Gravitational waves from a curvaton model with blue spectrum
Masahiro Kawasaki, Naoya Kitajima, Shuichiro Yokoyama
TL;DR
This paper investigates gravitational waves generated at second order by blue-tilted curvature perturbations in curvaton models, focusing on quadratic and axion-like potentials. By combining inflaton and curvaton fluctuations to achieve COBE-scale normalization with a blue-tilted small-scale spectrum, it computes the induced GWB from scalar perturbations and from curvaton kinetic stress, exploring both subdominant and dominant curvaton energy density regimes. The results show that the scalar-induced GWB can reach detectable levels (up to ~10^{-10}–10^{-8} in Ω_GW) with a characteristic peak determined by curvaton decay or domination, and that future detectors like LISA, DECIGO/BBO, and SKA could probe these scenarios; the axion-like model can produce a plateau signature, while the kinetic-term contribution remains subdominant under current bounds. These findings provide a promising observational handle on curvaton dynamics, small-scale curvature perturbations, and possible PBH dark matter connections.
Abstract
We investigate the gravitational wave background induced by the first order scalar perturbations in the curvaton models. We consider the quadratic and axion-like curvaton potential which can generate the blue-tilted power spectrum of curvature perturbations on small scales and derive the maximal amount of gravitational wave background today.
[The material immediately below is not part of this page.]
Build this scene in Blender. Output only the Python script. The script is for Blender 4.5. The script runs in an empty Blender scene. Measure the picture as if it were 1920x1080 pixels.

We find the power spectrum of the induced gravitational wave background has a characteristic peak at the frequency corresponding to the scale reentering the horizon at the curvaton decay, in the case where the curvaton does not dominate the energy density of the Universe. We also find the enhancement of the amount of the gravitational waves in the case where the curvaton dominates the energy density of the Universe. Such induced gravitational waves would be detectable by the future space-based gravitational wave detectors or pulsar timing observations.